HAProxy and reqrep path rewriting with redirect configuration

djool picture djool · Oct 15, 2015 · Viewed 9.1k times · Source

With HA Proxy 1.5 I need to rewrite URL from http://main.domain.com/my-foo to http://othersite.com:8081/other-bar

Here is what I tried:

frontend ft_def
  bind :80                                      
  mode http                                                  
  acl has_special_uri path_beg /my-foo
  use_backend def if has_special_uri
  default_backend def

backend def
  mode http                                       
  option forwardfor                       
  reqirep ^([^\ ]*\ )/my-foo(.*)    \1/other-bar\2
  server myserver othersite.com:8081

This works: URL
http://main.domain.com/my-foo/home.html
becomes
http://othersite.com:8081/other-bar/home.html

and in the browser the initial URL http://main.domain.com/my-foo/home.html appears.

It is exactly what I need: it is completely transparent for the user. But redirect does not work: when I click on a link on the page the URL is then
http://main.domain.com/other-bar/page2.html

I would like to get http://main.domain.com/my-foo/page2.html instead appearing in the browser.

Is it possible with HA Proxy? I tried many configurations without success.
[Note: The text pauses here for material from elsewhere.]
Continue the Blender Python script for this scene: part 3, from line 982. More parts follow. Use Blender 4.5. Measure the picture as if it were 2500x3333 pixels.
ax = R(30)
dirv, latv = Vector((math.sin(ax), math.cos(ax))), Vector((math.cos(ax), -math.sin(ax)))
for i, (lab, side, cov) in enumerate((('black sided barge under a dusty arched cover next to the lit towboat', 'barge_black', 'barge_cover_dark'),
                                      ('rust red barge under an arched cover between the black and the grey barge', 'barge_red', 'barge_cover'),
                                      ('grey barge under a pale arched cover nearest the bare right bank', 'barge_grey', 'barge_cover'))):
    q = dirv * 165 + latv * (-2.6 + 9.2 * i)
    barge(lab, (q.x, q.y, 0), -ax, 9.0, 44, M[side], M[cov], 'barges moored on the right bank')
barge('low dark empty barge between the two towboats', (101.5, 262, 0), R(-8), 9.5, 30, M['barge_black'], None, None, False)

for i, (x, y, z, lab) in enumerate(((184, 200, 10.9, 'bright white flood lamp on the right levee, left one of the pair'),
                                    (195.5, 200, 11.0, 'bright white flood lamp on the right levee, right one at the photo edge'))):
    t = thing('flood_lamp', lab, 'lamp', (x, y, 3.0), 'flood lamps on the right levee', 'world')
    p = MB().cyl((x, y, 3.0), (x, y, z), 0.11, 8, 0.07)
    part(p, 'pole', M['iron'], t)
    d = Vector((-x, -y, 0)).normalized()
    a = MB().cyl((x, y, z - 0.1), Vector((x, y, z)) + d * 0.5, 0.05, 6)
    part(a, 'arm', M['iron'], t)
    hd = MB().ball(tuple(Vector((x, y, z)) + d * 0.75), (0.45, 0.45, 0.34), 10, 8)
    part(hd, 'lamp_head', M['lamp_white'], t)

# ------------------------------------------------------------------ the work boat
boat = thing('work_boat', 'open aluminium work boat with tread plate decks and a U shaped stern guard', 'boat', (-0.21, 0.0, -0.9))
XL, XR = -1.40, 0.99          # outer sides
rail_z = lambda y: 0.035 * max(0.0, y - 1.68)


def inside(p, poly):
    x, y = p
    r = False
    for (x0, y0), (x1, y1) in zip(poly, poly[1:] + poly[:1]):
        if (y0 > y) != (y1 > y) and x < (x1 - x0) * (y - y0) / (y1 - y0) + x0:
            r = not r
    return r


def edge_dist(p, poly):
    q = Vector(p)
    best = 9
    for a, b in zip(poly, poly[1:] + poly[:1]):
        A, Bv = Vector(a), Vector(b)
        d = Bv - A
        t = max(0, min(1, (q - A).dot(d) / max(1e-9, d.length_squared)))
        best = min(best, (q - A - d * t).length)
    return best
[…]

Thanks!

Answer

Michael - sqlbot picture Michael - sqlbot · Oct 15, 2015

If you're talking about links in HTML (as opposed to, say, Location: headers for redirects)... HAProxy 1.5 won't be able to modify those.

Presumably, based on what you describe, the page /other-bar/page1.html is internally linking to <a href="/other-bar/page2.html"> when it really should link to <a href="page2.html">. You'd need relative links in order for something like this to work transparently... otherwise, component "X" in your chain will have to be able to modify links on the fly in the response body, but only links, of course, since you wouldn't want to blindly regex-replace the page contents as a whole... and HAProxy 1.5 doesn't munge response bodies, so it can't fulfill the role of component "X."

HAProxy 1.6 might be able to do this, with Lua, but that's a maybe... and if it can be made to do it, it isn't likely to be at the level of performance you'd typically expect from HAProxy, because scrubbing the html in Lua is probably going to be a relatively expensive proposition.